Cameroon: Castel announces future investments in the agri-food sector
Received by President Paul Biya in Yaounde, French businessman Pierre Castel has announced an investment programme in the Cameroonian agri-food sector. A financial commitment that reflects the desire of the eponymous group to better control the value chain.
Having become France’s eighth wealthiest (14 billion euros in assets according to Challenges magazine) thanks to the notorious success of its brewing activities in Africa, Pierre Castel continues to weave its web on the continent. Received on 20 December at the Palais d’Etoudi, the French businessman, head of the eponymous group, presented his new investment programme to the Cameroonian president, Paul Biya.

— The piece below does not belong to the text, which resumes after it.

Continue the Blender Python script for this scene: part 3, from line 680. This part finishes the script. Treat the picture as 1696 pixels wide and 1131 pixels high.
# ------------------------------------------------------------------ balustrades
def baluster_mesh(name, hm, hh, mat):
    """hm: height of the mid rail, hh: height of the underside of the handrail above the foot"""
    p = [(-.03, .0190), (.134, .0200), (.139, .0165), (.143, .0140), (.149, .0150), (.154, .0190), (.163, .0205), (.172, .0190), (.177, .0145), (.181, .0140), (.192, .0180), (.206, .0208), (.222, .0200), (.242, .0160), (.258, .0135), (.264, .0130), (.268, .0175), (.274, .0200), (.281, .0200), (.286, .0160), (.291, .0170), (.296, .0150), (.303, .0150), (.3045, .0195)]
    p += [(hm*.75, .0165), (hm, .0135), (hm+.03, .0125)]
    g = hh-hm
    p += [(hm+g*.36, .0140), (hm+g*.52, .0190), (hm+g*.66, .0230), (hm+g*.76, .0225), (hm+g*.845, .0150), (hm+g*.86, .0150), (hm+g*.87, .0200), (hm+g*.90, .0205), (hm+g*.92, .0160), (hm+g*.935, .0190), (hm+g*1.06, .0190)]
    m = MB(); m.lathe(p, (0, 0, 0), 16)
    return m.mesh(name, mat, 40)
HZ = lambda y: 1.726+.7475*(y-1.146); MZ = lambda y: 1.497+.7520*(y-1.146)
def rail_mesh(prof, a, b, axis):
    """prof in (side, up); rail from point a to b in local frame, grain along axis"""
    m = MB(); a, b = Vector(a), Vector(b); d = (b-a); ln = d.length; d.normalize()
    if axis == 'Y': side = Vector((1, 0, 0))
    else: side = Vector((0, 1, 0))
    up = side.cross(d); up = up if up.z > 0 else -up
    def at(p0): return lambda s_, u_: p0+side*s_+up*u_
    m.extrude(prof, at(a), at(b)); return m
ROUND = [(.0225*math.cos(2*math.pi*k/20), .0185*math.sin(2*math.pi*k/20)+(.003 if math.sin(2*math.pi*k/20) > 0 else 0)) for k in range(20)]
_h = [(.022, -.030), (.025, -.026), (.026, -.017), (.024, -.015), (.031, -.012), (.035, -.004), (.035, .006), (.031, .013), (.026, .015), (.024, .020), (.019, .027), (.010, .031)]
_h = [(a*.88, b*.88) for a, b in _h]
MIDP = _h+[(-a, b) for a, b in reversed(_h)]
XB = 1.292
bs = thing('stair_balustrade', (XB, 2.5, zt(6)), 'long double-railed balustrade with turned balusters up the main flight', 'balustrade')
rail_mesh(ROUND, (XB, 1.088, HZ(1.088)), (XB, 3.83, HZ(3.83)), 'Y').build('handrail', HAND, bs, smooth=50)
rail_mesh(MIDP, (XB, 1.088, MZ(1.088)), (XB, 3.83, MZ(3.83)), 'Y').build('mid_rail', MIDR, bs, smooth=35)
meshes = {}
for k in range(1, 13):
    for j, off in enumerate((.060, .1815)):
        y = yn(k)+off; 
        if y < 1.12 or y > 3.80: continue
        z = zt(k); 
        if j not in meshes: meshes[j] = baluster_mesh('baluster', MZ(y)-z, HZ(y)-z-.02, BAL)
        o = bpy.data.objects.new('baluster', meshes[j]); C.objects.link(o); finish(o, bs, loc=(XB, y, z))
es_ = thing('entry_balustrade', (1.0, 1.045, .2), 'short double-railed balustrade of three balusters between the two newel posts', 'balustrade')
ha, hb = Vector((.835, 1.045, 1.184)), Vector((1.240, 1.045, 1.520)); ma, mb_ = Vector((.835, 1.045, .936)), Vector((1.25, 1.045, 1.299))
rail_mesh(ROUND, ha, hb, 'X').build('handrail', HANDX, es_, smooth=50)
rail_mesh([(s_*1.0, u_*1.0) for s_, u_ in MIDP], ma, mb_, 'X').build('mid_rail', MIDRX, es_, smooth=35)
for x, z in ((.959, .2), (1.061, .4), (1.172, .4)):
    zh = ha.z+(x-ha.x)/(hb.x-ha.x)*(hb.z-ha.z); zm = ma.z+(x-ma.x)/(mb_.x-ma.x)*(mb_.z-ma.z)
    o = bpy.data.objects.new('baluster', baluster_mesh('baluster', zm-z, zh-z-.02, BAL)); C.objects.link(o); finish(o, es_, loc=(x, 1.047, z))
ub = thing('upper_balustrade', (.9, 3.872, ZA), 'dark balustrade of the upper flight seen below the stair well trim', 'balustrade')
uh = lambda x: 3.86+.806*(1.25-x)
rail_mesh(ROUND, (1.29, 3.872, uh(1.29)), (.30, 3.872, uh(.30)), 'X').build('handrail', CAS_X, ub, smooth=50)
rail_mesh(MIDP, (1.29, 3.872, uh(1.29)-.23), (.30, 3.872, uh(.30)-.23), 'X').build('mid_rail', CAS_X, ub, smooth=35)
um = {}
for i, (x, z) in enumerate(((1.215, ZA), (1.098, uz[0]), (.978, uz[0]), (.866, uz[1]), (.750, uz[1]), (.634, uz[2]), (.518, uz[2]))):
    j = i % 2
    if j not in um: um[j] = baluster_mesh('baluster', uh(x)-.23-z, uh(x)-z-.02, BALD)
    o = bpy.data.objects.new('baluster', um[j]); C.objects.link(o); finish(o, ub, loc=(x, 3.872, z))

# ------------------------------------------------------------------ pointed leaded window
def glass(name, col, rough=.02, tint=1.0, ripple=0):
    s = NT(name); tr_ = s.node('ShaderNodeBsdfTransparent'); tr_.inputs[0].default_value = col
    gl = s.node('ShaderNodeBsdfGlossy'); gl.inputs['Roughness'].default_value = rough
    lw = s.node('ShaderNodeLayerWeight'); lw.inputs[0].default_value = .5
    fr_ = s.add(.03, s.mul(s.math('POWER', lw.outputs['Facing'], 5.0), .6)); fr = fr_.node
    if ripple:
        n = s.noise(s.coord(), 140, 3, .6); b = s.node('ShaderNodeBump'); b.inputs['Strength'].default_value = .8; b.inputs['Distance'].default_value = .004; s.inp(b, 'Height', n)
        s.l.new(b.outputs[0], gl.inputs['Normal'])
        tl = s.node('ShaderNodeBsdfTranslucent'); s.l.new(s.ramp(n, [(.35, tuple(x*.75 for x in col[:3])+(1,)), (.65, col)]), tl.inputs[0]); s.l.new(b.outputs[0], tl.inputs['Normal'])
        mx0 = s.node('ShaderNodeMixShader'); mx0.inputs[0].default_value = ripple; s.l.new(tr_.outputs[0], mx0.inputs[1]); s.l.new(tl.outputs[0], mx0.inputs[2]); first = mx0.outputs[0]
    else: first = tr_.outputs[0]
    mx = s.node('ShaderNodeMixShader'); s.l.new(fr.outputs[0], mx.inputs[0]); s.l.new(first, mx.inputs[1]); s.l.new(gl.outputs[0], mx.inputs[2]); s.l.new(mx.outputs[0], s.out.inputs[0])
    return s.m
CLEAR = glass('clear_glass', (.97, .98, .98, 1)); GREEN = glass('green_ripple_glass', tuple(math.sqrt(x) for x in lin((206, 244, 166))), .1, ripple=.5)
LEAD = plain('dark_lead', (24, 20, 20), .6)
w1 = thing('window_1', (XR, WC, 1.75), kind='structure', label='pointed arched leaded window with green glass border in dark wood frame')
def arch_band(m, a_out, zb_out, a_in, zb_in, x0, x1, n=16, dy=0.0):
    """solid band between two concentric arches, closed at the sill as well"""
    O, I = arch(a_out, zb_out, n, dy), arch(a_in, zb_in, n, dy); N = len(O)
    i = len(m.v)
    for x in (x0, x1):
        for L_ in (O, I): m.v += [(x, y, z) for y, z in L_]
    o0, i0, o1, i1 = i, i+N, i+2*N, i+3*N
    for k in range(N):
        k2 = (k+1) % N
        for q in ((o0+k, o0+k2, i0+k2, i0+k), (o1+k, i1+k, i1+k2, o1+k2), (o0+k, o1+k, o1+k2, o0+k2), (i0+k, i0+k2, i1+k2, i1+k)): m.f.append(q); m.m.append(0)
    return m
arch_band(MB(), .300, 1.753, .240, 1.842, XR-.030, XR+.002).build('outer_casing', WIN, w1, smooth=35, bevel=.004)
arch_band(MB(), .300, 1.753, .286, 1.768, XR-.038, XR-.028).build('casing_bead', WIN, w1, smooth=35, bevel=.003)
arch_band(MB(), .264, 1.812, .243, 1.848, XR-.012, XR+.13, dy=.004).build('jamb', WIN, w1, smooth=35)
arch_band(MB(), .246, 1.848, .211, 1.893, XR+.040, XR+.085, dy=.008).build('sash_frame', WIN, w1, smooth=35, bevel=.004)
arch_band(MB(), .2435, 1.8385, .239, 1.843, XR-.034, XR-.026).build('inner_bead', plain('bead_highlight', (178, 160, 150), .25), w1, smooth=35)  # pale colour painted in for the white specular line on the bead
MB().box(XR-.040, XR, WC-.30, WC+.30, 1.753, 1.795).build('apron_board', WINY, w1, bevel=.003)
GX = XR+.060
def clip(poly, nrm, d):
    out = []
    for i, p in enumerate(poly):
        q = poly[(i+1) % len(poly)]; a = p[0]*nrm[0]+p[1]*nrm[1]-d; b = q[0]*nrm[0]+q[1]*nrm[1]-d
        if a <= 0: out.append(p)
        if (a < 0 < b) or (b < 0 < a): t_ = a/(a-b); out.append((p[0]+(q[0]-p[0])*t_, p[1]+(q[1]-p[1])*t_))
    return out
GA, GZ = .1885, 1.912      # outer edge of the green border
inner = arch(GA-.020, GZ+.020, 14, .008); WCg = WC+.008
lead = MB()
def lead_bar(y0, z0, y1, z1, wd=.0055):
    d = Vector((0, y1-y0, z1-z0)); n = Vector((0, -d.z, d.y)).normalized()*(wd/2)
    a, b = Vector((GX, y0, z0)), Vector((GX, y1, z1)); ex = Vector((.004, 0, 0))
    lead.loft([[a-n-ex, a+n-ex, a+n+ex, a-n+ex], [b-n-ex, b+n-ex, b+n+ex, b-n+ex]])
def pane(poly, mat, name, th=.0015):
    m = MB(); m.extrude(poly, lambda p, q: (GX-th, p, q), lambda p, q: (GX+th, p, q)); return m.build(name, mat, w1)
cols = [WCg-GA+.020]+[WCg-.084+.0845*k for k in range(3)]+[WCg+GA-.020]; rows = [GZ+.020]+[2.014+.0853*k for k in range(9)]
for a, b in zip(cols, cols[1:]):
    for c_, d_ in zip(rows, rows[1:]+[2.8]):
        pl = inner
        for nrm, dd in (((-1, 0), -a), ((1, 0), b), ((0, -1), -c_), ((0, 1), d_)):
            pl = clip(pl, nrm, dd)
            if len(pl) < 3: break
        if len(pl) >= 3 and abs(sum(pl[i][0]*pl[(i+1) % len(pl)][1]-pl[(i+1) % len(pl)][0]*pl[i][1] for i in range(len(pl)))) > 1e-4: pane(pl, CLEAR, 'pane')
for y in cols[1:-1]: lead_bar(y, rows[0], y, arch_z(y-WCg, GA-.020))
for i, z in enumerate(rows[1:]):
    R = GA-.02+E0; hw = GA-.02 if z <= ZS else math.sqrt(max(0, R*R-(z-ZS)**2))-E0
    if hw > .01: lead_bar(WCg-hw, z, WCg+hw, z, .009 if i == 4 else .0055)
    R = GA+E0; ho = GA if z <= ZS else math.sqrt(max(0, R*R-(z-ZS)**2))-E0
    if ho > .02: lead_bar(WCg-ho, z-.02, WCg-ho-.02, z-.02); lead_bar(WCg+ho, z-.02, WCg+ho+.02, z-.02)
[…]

At the heart of this financial commitment is Castel’s desire to « reduce imports of raw materials used in the manufacture of brewing products », explains the press release of the Cameroonian presidency. Also present at the audience, the French ambassador to Cameroon, Christophe Guilhou, for his part, said that with this program, financed « to the tune of several tens of billions of CFA francs », the Castel group was seeking to « […] turn more and more to the production in Cameroon of factors that contribute to [its] industrial production. In fact, the management of the hexagonal giant indicates that only 30% of its inputs are currently supplied to Cameroon (30,000 tons of sugar and 10,000 tons of corn), the rest (70%) having to be imported. As for the sectors targeted by the expected investments, although no details have yet been communicated, it can be assumed that they will primarily concern maize and sugar, the main inputs used in the manufacture of products sold by the Société des Brasseries du Cameroun, the Cameroonian subsidiary of the Castel galaxy1. This would be further proof of the French group’s determination to increasingly control the upstream part of its supply chain. Earlier, at the end of October, it was the Congolese company Société les Grands Moulins du phare (SGMP), a subsidiary of the French company Somdiaa, which announced the launch in 2020, in Pointe-Noire, of a new production unit for corn grits (a by-product used for fermentation) to supply the breweries of its parent company, Castel.
1 The group, which is active in wine and beer, has 250 known subsidiaries, has a turnover of 6 billion euros and employs 37,000 people worldwide.